4. The method for producing a high-strength cold-rolled steel sheet according to claim 3, wherein the step of hot rolling includes heating the steel slab at a temperature in the range of 1100° C. to 1300° C., and finishing the hot rolling at a temperature in the range of 850° C. to 950° C.

5. The method for producing a high-strength cold-rolled steel sheet according to claim 3, wherein the first heat treatment is performed for a holding time in the range of 5 minutes to 5 hours at a temperature in the range of 350° C. to 550° C.

6. The method for producing a high-strength cold-rolled steel sheet according to claim 3, wherein the third heat treatment is performed for a holding time in the range 5 minutes to 5 hours at a temperature in the range of 150° C. to 250° C.

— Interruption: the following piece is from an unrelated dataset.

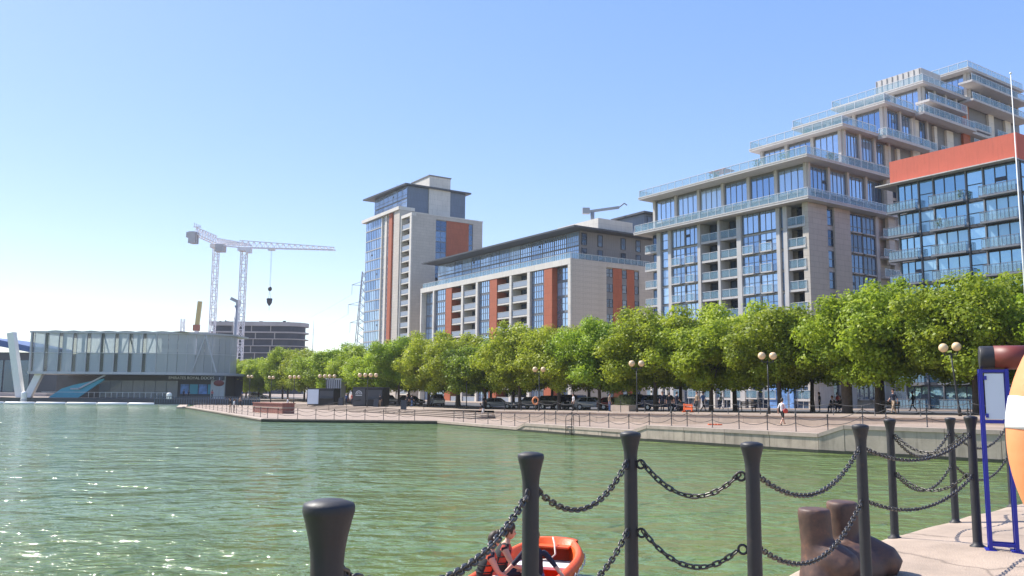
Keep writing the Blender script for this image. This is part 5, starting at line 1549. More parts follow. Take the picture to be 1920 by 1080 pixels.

7. The method for producing a high-strength cold-rolled steel sheet according to claim 4, wherein the first heat treatment is performed for a holding time in the range of 5 minutes to 5 hours at a temperature in the range of 350° C. to 550° C.

8. The method for producing a high-strength cold-rolled steel sheet according to claim 4, wherein the third heat treatment is performed for a holding time in the range of 5 minutes to 5 hours at a temperature in the range of 150° C. to 250° C.

9. The method for producing a high-strength cold-rolled steel sheet according to claim 5, wherein the third heat treatment is performed for a holding time in the range of 5 minutes to 5 hours at a temperature in the range of 150° C. to 250° C.

10. The method for producing a high-strength cold-rolled steel sheet according to claim 7, wherein the third heat treatment is performed for a holding time in the range of 5 minutes to 5 hours at a temperature in the range of 150° C. to 250° C.

11. The high-strength cold-rolled steel sheet according to claim 1, wherein the steel sheet has a tensile strength in the range of 1180 MPa or more.

12. The high-strength cold-rolled steel sheet according to claim 11, wherein the steel sheet satisfies TS×El≧21,000 MPa·%, where TS: tensile strength (MPa) and EL: total elongation (%).

13. The high-strength cold-rolled steel sheet according to claim 11, wherein the steel sheet satisfies TS×λ≧38,000 MPa·%, where TS: tensile strength (MPa) and λ·hole expansion ratio (%).